DKP Aceh Segel Bagan Apung Ilegal di Kawasan Konservasi Pulau Simeulue
Font: Ukuran: - +
Reporter : Nora
Petugas gabungan sedang memasang garis pengawas perikanan dan menyegel bagan apung di Kawasan Konservasi PISISI (11/12/2024): Foto: DKP Aceh
DIALEKSIS.COM | Banda Aceh - Dinas Kelautan dan Perikanan (DKP) Aceh mengambil tindakan tegas dengan menyegel sebuah bagan apung ilegal yang beroperasi di kawasan konservasi perairan Pulau Simeulue.
Bagan apung tersebut, yang tidak memiliki izin, terletak di Lhok Air Pinang dan berada di kawasan konservasi Pulau Pinang, Pulau Siumat, dan Pulau Simanaha (PISISI). Tindakan ini diambil pada 11 Desember 2024 setelah mendapat laporan masyarakat terkait aktivitas ilegal di kawasan tersebut.
Kepala DKP Aceh, Aliman, S.Pi., M.Si, menjelaskan bahwa pengawasan sumber daya perikanan dilakukan bersama Pangkalan Pengawasan Sumber Daya Kelautan dan Perikanan (PSDKP) Lampulo, Direktorat Polisi Perairan dan Udara (Dit Polairud) Polda Aceh, serta POKMASWAS. Tim yang dipimpin oleh Pengawas Perikanan Ahli Muda DKP Aceh, Samsul Bahri, S.Pi., M.P., melakukan penyegelan dan penghentian sementara terhadap bagan apung milik SR (38), warga Simeulue Timur.
Langkah penyegelan ini diambil setelah melalui beberapa tahapan, termasuk menerima laporan masyarakat mengenai aktivitas ilegal di kawasan konservasi tersebut.
"Sebelumnya, SR telah mendapat teguran dari perangkat adat laut Lhok Air Pinang yang meminta agar bagan apung tersebut dipindahkan. Karena peringatan tersebut diabaikan, perangkat adat menyerahkan penyelesaian kepada Pemerintah Aceh melalui DKP," jelasnya dalam keterangan tertulis kepada Dialeksis, Minggu (15/12/2024).
Samsul Bahri, S.Pi., M.P., menyatakan bahwa SR telah melanggar berbagai ketentuan yang diatur dalam Peraturan Pemerintah Nomor 5 Tahun 2021 tentang Penyelenggaraan Perizinan Berusaha Berbasis Risiko dan Peraturan Pemerintah Nomor 27 Tahun 2021 tentang Penyelenggaraan Bidang Kelautan dan Perikanan.
Setelah melakukan pemeriksaan dan upaya persuasif pada Juli lalu, DKP Aceh memberikan teguran pertama kepada SR, namun karena teguran ini diabaikan, surat teguran kedua dilayangkan pada November 2024.

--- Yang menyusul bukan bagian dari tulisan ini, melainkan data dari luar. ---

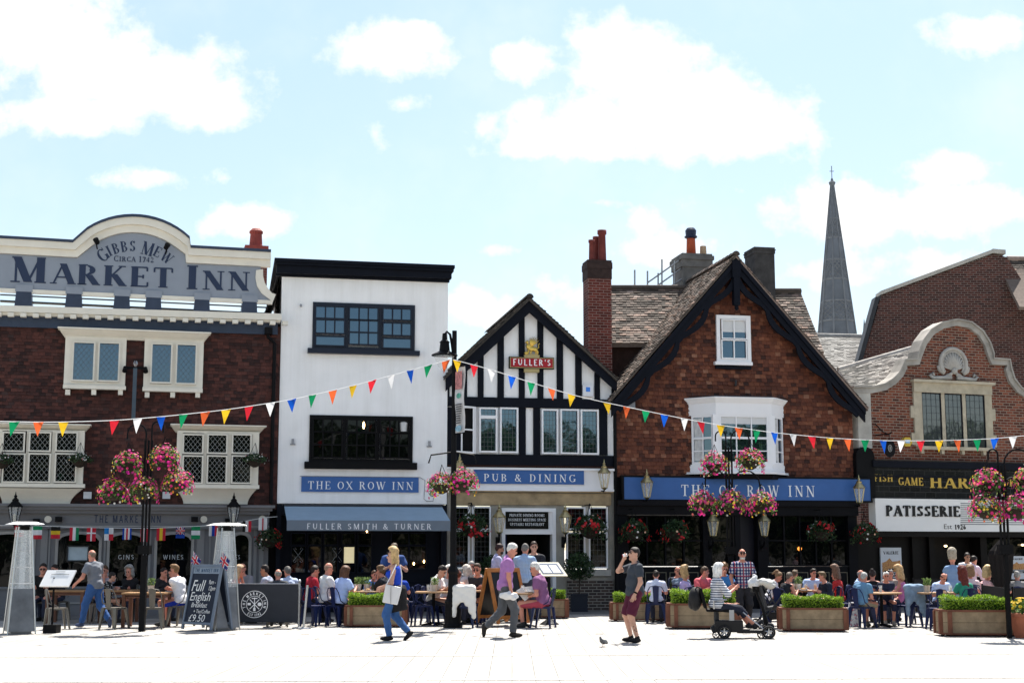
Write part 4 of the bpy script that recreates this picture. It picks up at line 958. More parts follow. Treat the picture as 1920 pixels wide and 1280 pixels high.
# brewery sign with gilt griffin
u0, u1, v0, v1 = FU.rect(955, 669, 1039, 691, .16); G_ = FU.thing('brewery_sign', 'red brewery sign with white lettering and gilt griffin on the timbered gable', 'sign', (u0 + u1) / 2, v0, .16)
mb = MB(); mb.box(u0, u1, -.16, -.04, v0, v1); mb.build('board', BLACKP, G_); mb = MB(); frame(mb, u0 + .02, u1 - .02, v0 + .02, v1 - .02, .018, -.166, -.155); 
um = (u0 + u1) / 2; w2 = .23; mb.prism([(um - w2, v1 + .05), (um - w2 * .9, v1 - .03), (um + w2 * .9, v1 - .03), (um + w2, v1 + .05), (um, v1 + .09)], -.18, -.1); mb.prism([(um - w2 * .95, v0 + .02), (um - w2 * .95, v0 - .1), (um + w2 * .95, v0 - .1), (um + w2 * .95, v0 + .02)], -.15, -.05)
mb.build('gilt_frame', M('dull_gold', (.42, .33, .16), .5, .5), G_)
mb = MB(); mb.box(u0 + .045, u1 - .045, -.164, -.158, v0 + .045, v1 - .045); mb.build('red_panel', M('sign_red', (.36, .014, .024), .4, var=.05), G_)
mb = MB(); text(mb, "FULLER'S", u0 + .1, u1 - .1, v0 + .09, (v1 - v0) * .52, -.164, T=.17, t=.12, serif=False, space=.2); mb.build('lettering', LETW, G_)
gz = v1 + .06; mb = MB(); y = -.12; k = 1.0
def gp(x, z): return (um + .01 + x * k, y, gz + z * k)
mb.ball(gp(.0, .22), (.15, .06, .10)); mb.ball(gp(-.12, .30), (.10, .055, .11)); mb.ball(gp(-.17, .45), (.055, .045, .07)); mb.ball(gp(-.225, .44), (.04, .025, .02)); mb.ball(gp(.13, .20), (.09, .055, .09))
mb.tube([gp(-.15, .42), gp(-.15, .55)], [.018, .004], 6)
for x0_, x1_ in ((-.14, -.17), (-.05, -.06), (.12, .15), (.18, .22)): mb.tube([gp(x0_, .22), gp((x0_ + x1_) / 2 + .03, .1), gp(x1_, .01), gp(x1_ - .06, .0)], [.04, .03, .02, .018], 7)
for i in range(6): a = R(38 + i * 13); mb.tube([gp(-.04, .30), gp(-.02 + math.cos(a) * .2, .30 + math.sin(a) * .2), gp(.02 + math.cos(a) * .36, .30 + math.sin(a) * (.40 - i * .012))], [.035, .03, .006], 6)
mb.tube([gp(.2, .22), gp(.27, .28), gp(.25, .36), gp(.30, .42)], [.022, .016, .014, .03], 6); mb.ball(gp(-.2, .06), (.09, .05, .075))
mb.v = [(um + (a - um) * .76, b, gz + (c - gz) * .80) for a, b, c in mb.v]; mb.build('griffin', GOLD, G_, smooth=True)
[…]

Pada 11 Desember, setelah koordinasi dengan aparat desa, SR akhirnya memindahkan bagan apungnya secara sukarela dan menandatangani berita acara penyegelan.
"Segel ini disertai Garis Pengawas Perikanan sesuai dengan Peraturan Menteri Kelautan dan Perikanan Nomor 31 Tahun 2021," tambah Samsul.
Kepala DKP Aceh, Aliman, menegaskan pentingnya kepatuhan terhadap peraturan dan perizinan di sektor kelautan dan perikanan. Ia mengingatkan seluruh pelaku usaha agar menjalankan kegiatan penangkapan ikan secara legal dan melaporkan aktivitas mereka sesuai dengan peraturan yang berlaku.
“Penyegelan ini dilakukan untuk mencegah dampak negatif yang lebih besar terhadap ekonomi, sosial, budaya, serta kelestarian sumber daya ikan dan lingkungan. Kami juga mengingatkan agar SR tidak mengoperasikan bagan apung sebelum mengurus perizinan. Tindakan melawan hukum pasca penyegelan dapat berujung pada sanksi administratif lebih tegas,” ujar Aliman.
DKP Aceh juga mengimbau seluruh pelaku usaha perikanan di Aceh untuk mematuhi aturan perizinan berusaha, daerah penangkapan ikan, alat bantu penangkapan ikan, dan hukum adat laut sebagai bagian dari budaya maritim Aceh.
Sinergi antara Pemerintah Aceh, Kementerian Kelautan dan Perikanan, DitPolairud Polda Aceh, serta nelayan akan terus dilakukan untuk memastikan keberlanjutan dan kelestarian sektor perikanan di Aceh.